Schon vor ein paar Tagen dachte ich über Abwechslungen bei der Arbeit nach. Jetzt favorisiere ich die Weiterarbeit mit den aussortierten Tanzzeichnungen auf Rolle 8. Das schafft wieder etwas mehr Lockerheit und Input. Außerdem habe ich Lust dazu, und diesem Prinzip sollte sich meine Arbeit immer mehr nähern.

Oder Nichtstun?

Die Zeit zum Arbeiten zersiedelt sich gerade etwas. Gestern zeichnete ich zwar weiter an den Tuschestrukturen des Reliefs, machte auch am Vormittag meine Tagebucharbeit, aber eine längere Konzentration kam nicht zustande. Nachmittags Besuch und Gespräche über das System Goethe-Institut. Heute Nachmittag reise ich zu einem erfreulichen Treffen nach Heidelberg. Ich sollte und kann das genießen.

Die gestrigen Telefon – Textdialoge über den chinesischen Großkünstler gingen noch weiter hin und her. Mir kommt es so dünn vor, was über ihn berichtet wird.

In den Collagen stapeln sich die Schichten in einer spielerischen Weise, was dem ganzen Vorgehen etwas mehr Leichtigkeit verleiht. Dennoch will ich gleichzeitig so etwas wie Tiefe nicht beiseite lassen, kann mir aber ihrer nicht sicher sein. Manchmal denke ich über einen Technikwechsel nach, um etwas Abstand zu gewinnen. Plastisches Arbeiten wäre die gegebene Abwechslung. Oder Nichtstun?

Zwischen den Schichten

Während der Pfingsttage arbeitete ich wenig, vorsichtig und langsam an der Tuschmalerei auf dem Relief weiter. Manchmal wird mir die Ornamentik etwas zu gefällig. Dann setze ich auf schwarze Schichten, die sich schwer und unbarmherzig darüber legen.

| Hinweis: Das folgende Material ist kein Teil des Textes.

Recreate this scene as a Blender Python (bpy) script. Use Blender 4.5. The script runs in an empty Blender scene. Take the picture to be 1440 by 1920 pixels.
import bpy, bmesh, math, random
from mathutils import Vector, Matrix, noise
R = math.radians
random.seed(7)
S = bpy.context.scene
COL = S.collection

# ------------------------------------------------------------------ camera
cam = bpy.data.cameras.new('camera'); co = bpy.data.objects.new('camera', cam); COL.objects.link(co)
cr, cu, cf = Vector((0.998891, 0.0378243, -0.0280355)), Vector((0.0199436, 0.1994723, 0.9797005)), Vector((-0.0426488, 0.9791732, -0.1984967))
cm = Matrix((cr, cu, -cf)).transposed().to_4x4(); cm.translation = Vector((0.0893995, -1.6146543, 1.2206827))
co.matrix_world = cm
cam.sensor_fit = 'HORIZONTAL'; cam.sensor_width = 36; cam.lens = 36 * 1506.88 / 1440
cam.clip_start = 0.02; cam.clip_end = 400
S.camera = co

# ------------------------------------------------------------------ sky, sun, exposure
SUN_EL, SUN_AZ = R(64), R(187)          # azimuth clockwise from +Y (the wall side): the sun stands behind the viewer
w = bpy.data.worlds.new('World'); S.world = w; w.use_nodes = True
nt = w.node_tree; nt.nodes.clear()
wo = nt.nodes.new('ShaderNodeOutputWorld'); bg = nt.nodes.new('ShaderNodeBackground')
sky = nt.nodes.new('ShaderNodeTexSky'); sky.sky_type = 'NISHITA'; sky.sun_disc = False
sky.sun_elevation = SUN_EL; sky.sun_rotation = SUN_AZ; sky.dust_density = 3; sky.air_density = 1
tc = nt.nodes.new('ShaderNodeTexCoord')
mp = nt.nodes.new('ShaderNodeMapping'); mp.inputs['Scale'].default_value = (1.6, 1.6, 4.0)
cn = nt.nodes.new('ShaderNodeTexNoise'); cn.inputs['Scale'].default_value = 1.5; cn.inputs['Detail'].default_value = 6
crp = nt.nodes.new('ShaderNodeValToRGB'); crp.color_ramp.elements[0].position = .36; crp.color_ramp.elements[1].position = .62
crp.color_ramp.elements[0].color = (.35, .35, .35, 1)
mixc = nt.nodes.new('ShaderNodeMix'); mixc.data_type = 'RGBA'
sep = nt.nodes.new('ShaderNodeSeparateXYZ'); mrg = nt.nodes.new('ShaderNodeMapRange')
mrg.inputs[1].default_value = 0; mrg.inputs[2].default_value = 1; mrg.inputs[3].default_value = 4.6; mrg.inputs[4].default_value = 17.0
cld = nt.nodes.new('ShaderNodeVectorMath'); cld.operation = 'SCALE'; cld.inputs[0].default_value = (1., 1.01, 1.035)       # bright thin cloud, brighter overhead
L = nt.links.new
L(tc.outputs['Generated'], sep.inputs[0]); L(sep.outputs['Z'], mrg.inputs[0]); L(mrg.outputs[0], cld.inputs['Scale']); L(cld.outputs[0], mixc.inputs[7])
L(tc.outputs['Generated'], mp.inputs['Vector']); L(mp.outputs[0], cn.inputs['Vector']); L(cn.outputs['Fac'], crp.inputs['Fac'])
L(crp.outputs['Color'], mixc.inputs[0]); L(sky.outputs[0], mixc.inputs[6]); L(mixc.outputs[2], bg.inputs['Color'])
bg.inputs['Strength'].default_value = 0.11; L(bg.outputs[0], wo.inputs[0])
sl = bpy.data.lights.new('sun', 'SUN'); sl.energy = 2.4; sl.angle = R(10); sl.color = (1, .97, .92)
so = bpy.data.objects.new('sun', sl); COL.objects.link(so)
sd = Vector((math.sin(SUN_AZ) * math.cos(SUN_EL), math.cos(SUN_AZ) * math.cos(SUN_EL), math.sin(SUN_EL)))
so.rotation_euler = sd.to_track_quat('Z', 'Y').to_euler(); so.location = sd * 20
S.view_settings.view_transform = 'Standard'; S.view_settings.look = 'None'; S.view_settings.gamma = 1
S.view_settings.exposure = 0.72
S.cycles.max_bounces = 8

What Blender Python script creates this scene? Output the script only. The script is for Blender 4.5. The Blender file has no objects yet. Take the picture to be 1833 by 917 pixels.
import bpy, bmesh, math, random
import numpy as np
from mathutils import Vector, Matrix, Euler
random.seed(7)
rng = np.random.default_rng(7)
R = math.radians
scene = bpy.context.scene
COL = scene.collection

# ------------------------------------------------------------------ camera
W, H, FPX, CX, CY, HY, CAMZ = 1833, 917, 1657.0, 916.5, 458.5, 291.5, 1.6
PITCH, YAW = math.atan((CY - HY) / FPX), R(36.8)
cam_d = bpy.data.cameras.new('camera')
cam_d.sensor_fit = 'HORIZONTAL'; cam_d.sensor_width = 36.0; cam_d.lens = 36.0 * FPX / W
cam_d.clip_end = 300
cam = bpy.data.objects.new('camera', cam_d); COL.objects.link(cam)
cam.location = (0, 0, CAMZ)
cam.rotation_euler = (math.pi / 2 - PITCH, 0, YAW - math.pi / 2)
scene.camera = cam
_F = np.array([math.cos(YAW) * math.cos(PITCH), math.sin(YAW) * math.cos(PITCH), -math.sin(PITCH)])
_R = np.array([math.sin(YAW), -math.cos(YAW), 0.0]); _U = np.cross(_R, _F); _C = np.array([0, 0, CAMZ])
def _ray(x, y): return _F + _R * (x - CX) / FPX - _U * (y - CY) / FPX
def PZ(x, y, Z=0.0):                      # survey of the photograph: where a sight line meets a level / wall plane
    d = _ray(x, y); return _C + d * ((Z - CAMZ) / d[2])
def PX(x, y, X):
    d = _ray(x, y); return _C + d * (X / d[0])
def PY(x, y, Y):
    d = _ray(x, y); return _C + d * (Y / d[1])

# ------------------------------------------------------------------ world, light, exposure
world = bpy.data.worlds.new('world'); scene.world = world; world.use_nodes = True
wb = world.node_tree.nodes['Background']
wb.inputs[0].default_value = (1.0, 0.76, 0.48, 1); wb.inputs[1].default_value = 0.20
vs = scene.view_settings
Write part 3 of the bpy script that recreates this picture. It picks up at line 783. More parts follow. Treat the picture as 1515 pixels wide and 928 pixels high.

Auf meinem Smartphone landete eine Nachricht, mit einem Link auf einen Artikel im Tagesspiegel. Darin geht es um die Aussage von Ai Weiwei, dass die Deutschen nichts aus ihrer Vergangenheit gelernt hätten. In der nächsten Nachricht, die sich darauf bezog, hieß es: „Wenn wir nicht von der gelben Gefahr zerrieben werden, dann von der braunen“. Dieser Satz ist meiner Meinung nach deswegen so interessant, weil er aus Gedankenlosigkeit eine Haltung auf den Punkt bringt, deren Kulturleistung sich gleichzeitig aus erinnertem Rassismus und Antifaschismus speist. Der rassistische Topos der gelben Gefahr, in den letzten hundert Jahren immer wieder auf Chinesen angewandt, trifft sich dabei mit der undifferenzierten Schuldzuweisung an die Deutschen, die aus ihrer Vergangenheit nichts gelernt hätten, von einem Chinesen.

Die Wahrheit befindet sich, bei genauerem Hinsehen, in den heutigen Collagen! Die abstrakten Buchmalereien überlagern die, zum Teil gegenständlichen, Tuschmalereien auf den Relief Nummer 10. Zwischen den Schichten kann man suchen.